According to Franklin, there are about 90 special effects shots in the film, but the total absence of giant robots or fishmen in the film might have you doubting that. In fact, it's largely what isn't there that is the special effect. All the locations (there are no scenes shot in a studio) lie within 25 miles of Austin (Fallis' hometown of Windom is 290 north of Austin, with no resources for a film project).

To create the sense that Jack's hometown is dying or at least losing a lot of its residents, the filmmakers of course blocked off whatever streets where they were actually shooting.
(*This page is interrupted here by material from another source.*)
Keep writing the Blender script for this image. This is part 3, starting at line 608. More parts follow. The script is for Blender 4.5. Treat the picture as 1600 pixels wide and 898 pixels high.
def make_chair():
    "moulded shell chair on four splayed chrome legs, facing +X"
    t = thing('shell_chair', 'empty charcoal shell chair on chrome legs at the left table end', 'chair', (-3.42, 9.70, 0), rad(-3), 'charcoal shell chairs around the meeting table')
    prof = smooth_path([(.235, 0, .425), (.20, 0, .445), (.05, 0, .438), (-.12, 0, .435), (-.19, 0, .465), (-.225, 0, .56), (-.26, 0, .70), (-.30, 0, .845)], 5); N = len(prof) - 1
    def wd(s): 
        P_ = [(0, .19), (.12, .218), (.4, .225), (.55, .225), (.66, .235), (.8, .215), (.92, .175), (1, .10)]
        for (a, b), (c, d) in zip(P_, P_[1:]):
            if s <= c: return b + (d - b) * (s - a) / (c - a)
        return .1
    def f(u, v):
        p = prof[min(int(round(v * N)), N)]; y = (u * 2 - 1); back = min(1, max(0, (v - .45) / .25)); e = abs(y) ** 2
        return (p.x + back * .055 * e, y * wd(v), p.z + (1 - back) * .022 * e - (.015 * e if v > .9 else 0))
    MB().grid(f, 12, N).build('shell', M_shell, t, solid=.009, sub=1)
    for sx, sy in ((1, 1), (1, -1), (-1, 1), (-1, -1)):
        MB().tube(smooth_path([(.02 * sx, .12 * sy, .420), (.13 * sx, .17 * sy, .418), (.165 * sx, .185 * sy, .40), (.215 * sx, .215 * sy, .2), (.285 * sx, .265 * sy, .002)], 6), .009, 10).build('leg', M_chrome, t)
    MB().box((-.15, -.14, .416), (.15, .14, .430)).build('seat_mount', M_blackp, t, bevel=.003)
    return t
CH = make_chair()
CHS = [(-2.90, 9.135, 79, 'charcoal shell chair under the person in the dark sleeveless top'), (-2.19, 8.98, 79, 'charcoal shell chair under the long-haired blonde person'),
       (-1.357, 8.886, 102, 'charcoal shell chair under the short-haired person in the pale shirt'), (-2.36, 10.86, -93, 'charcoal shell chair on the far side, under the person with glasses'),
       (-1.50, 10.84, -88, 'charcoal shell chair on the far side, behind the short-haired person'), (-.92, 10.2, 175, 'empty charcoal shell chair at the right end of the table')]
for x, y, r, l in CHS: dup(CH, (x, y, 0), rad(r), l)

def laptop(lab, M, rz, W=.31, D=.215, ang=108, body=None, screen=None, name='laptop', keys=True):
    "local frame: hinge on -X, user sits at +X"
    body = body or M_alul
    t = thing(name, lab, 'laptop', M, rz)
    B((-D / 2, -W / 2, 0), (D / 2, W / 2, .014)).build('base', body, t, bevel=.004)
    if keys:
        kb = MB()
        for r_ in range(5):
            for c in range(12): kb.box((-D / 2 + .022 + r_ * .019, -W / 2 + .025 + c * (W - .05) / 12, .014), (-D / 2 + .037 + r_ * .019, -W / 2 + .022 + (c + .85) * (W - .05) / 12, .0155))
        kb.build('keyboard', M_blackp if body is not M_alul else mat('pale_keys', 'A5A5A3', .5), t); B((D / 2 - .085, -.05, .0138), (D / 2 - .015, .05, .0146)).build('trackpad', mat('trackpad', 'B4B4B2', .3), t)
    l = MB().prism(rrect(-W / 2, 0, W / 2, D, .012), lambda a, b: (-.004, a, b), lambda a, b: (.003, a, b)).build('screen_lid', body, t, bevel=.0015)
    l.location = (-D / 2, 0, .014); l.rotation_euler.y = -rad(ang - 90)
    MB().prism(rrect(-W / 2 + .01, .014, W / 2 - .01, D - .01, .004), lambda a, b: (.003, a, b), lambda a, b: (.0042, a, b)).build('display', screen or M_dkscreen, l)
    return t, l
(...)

But that doesn't mean that shop windows would not reflect cars moving a couple of blocks away, so Franklin spent many hours removing such artifacts from windows and other reflective surfaces, as well as cars and people from the backgrounds of other outdoor shots.

"As Far as the Eye Can See" has played at several festivals, including the prestigious Montreal World Film Festival, where it was nominated for a Golden Zenith (best feature film) Award. It won the Festival Prize as Best Texas Film at the Lone Star Film Festival. Jason London won Best Actor at the Hill Country Film Festival, and David Franklin was nominated as Best Director and the film as Best Film.

Besides being set and shot in Texas, "As Far as the Eye Can See" also has casting roots in the Lone Star State. Jason London (one of People magazine's "Fifty Most Beautiful People in the World" for 1996) starred in Richard Linklater's 1993 "Dazed and Confused." And Jenni Tooley had a memorable role in Wes Anderson's first feature, "Bottle Rocket" (1996). Both Linklater and Anderson were born in Houston, and their films were shot and set in Texas.

Franklin is now on a 10-city tour screening and discussing his film with the audience in preparation for the Blu-ray and VOD release.

In my 35 or so years of advising Cinema Studies majors in the UIUC Unit for Cinema Studies, I spoke to many students who wanted to become filmmakers. Franklin is the first one to achieve that goal and return to campus to show off his work.